During the May 2012 hearing references in paragraph 20, Mr. Coleman identified a program entitled DEA Internet Connectivity Endeavor (“DICE”) that “…enables any participating federal, state, local and tribal law enforcement agency to de-conflict investigative information, such as phone numbers, email addresses, bank accounts, plane tail numbers and license plates, to identify investigative overlaps.” DICE provides access to information collected through the LPR program, and makes that data available through the internet. Reuters has reported that DICE contains approximately one billion records, including phone log data. There is no publicly available PTA, IPA, or PIA for DICE, either.

During the same Congressional hearing referred to in paragraph 20, Mr. Coleman claimed that in order to promote information sharing amongst the DEA and over 20 different agencies, the DEA created the Special Operations Division (“SOD”). SOD is a multi-agency, operational coordination center whose mission is to establish seamless law enforcement strategies and operations aimed at dismantling national and international trafficking organizations by attacking their command and control communications. Mr. Coleman claimed that the DEA’s information sharing is such that there is virtually no piece of non-classified information that the DEA has that state, local, or tribal law enforcement agencies cannot access. There is no publicly available PTA, IPA, or PIA for the SOD program.

In a January 15, 2015 declaration filed with the U.S. District Court for the District of Columbia, DEA Agent Robert Patterson referred to a law enforcement database no longer in use, whose name had been redacted. Agent Patterson stated in his declaration that the database consisted of telecommunications metadata obtained from United States telecommunications service providers pursuant to administrative subpoenas. Agent Patterson also stated in his declaration that the database could be used to query telephone numbers by federal law enforcement officials who have a reasonable articulable suspicion that the phone number being queried was related to a current criminal investigation. There is no publicly available PTA, IPA, or PIA for the DEA’s unnamed program.
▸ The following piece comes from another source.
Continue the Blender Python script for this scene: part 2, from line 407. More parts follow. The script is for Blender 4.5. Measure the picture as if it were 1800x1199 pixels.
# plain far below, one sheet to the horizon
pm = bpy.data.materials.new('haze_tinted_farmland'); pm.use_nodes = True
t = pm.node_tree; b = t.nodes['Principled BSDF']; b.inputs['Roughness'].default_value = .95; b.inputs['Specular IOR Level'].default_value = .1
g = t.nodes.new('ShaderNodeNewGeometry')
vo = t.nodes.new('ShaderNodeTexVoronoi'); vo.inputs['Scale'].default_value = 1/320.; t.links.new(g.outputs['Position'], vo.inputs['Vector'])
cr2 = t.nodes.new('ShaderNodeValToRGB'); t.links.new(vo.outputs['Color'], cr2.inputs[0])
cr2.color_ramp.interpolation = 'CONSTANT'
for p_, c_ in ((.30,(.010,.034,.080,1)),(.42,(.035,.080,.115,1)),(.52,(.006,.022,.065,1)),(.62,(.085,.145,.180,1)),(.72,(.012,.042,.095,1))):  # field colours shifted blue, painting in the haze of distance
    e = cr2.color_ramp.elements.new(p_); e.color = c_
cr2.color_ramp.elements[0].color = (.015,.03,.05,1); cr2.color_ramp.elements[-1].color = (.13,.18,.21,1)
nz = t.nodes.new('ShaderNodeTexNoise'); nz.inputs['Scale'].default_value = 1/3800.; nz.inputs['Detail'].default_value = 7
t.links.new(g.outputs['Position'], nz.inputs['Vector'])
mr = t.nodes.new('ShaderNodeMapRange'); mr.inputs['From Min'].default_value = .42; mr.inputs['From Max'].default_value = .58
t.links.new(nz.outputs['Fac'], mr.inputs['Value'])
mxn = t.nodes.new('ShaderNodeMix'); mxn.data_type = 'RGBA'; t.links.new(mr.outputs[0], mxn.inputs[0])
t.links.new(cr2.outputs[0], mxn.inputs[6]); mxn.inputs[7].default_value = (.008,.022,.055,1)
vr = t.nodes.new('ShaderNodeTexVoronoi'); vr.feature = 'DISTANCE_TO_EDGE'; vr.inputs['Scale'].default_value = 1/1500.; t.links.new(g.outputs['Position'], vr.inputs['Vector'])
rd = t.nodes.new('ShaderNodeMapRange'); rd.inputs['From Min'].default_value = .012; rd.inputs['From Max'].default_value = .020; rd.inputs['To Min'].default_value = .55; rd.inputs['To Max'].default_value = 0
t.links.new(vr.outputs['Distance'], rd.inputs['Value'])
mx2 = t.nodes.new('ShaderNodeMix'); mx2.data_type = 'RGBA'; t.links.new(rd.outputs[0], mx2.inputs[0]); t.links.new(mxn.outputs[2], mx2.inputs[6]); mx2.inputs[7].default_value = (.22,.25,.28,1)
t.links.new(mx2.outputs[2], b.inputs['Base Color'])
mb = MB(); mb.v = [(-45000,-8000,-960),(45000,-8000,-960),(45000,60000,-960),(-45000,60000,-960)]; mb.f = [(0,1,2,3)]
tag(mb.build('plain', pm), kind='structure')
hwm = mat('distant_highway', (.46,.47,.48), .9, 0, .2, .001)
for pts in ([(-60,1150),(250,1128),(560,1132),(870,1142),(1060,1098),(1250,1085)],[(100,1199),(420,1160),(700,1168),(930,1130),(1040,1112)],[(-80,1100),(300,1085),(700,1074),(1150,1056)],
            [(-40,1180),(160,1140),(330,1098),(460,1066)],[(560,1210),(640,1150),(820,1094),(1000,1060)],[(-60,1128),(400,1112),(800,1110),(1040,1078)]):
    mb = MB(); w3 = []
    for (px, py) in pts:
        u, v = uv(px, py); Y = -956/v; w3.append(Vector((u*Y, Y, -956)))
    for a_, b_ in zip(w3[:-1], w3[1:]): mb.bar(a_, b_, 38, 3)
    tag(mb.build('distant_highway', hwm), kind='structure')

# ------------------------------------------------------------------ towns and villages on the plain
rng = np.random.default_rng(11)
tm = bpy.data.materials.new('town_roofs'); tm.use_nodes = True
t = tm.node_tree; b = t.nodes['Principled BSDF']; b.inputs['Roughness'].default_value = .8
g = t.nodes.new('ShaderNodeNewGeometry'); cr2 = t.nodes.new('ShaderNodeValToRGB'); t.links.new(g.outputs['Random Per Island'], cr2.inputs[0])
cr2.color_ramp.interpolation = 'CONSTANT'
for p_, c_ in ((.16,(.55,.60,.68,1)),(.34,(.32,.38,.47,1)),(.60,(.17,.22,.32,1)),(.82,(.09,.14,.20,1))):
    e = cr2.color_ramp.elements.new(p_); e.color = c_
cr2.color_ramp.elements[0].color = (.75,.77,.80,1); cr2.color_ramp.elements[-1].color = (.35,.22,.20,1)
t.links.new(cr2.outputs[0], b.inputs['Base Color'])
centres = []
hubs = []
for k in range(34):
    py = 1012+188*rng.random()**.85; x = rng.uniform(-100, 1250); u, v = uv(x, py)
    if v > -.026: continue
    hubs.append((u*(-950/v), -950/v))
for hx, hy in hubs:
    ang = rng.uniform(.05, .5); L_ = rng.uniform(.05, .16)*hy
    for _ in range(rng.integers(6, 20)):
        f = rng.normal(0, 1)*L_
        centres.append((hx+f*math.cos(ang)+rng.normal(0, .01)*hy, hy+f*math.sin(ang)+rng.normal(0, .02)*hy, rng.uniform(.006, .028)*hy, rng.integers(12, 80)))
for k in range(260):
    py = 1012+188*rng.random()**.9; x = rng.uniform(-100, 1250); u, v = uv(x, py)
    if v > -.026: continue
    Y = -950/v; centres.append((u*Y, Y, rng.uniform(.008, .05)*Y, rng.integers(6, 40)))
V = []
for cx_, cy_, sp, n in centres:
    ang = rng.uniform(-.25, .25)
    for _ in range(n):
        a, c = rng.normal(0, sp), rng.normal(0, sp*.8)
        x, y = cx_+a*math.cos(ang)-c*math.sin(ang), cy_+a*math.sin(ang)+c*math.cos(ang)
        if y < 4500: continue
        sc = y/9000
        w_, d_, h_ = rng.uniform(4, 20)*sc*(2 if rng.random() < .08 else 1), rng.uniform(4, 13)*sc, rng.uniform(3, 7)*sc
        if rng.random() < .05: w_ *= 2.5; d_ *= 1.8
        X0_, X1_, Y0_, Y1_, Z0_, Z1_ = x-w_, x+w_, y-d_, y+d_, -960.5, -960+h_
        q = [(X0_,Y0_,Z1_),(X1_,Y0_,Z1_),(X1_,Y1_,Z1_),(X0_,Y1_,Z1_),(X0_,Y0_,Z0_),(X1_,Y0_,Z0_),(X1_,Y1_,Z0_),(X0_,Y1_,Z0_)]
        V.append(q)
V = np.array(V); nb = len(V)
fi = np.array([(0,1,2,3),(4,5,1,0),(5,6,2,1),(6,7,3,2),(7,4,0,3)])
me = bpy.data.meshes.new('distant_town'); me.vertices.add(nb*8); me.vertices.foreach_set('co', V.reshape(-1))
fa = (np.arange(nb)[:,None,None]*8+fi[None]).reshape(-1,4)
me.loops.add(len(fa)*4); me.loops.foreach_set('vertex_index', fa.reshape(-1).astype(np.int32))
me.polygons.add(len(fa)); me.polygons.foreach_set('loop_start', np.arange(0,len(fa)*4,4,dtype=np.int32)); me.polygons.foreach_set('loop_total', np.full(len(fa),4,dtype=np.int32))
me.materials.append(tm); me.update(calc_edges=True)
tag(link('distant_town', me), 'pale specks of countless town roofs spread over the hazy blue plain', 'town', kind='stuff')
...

The E-Government Act of 2002 requires agencies to perform Privacy Impact Assessments for new information technology collects personally identifiable information. As the Department of Justice notes in its guidance to DOJ components, the PIA "helps promote trust between the public and the Department increasing transparency of the Department’s systems and missions."

EPIC's Interest

EPIC has long worked to bring transparency and accountability to the efforts of law enforcement to use new surveillance and information technology that collects and stores personal information about citizens. EPIC previously filed suit for FOIA documents regarding the FBI’s surveillance programs.EPIC has also filed suit for documents related to the DEA's Hemisphere telephone metadata collection program, one of several programs for which the DEA ought to have conducted a Privacy Impact Assessment.

Privacy assessments are a critical part of assessing the level of intrusiveness new technologies could have on ordinary citizens. The assessments are required by law and provide transparency to the public. EPIC’s FOIA litigation is designed to reveal where this transparency is lacking and highlight those privacy-evasive programs that still lack proper assessments of their impact on privacy.

Freedom of Information Act Documents

On February 20, 2015, EPIC submitted a FOIA request asking for:

(1) All Privacy Impact Assessments the DEA has conducted that are not publicly available at http://www.dea.gov/FOIA/PIA.shtml.

(2) All Privacy Threshold Analysis documents and Initial Privacy Assessments the DEA has conducted since 2007 to present.